Álvarez. Y sugirió que las movilizaciones de protesta están siempre manejadas
por la CIA: "Las cacerolas tienen marca registrada", señaló, en uno
de los conceptos más reaccionarios y paranoicos de toda su alocución.
Finalmente, se dedicó al que empieza a considerar en privado
su más grande error: Daniel Scioli. Cuentan sus allegados que desde la noche de
las primarias la doctora no deja de criticarlo con vocablos soeces y que le
hierve la sangre cuando escucha en televisión que al líder naranja se lo
menciona como "el candidato de Cristina". La patrona de Balcarce 50
suele aclararles a sus íntimos que no es su candidato, sino el que más medía.
Mandó colgar el cartel "Zannini para la victoria" en un patio
interior de la Casa Rosada para que todo el mundo recibiera el mensaje. A ella
le llegó estos días, como a todos, la frase que Scioli le habría dicho a De la
Sota en secreto: "Viene un tiempo de gran acuerdo peronista; si me ayudan,
yo me saco de encima al camporismo". La dama y su heredero están juntos en
mitad del río, atados el uno al otro en medio de la correntada, y no pueden
hacer mucho por ahora, pero resulta evidente que madura una traición.
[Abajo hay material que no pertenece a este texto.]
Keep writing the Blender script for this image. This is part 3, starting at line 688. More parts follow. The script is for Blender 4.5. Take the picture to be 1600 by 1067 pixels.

Por eso
al cartel, ella sumó la iniciativa de condicionar su eventual gestión, dotando
al Congreso de poder absoluto sobre las acciones de la Anses en importantes
empresas: allí estará Axel Kicillof, al frente de la Comisión de Presupuesto y
Hacienda, dirigiendo la batuta y frenando cualquier ocurrencia del motonauta.
"A los que dudan les pregunto: ¿creen que alguien quiere quedar en la
historia como la persona que traicionó los ideales del pueblo?", interrogó
por cadena, amenazando de manera directa a su socio indeseado. Se entiende que
los "ideales del pueblo" son únicamente los que encarna la reina del
nuevo conservadurismo bonaerense, que nos propuso un viaje a 1945, pero se pasó
de largo y nos estacionó en los vergonzosos años 30.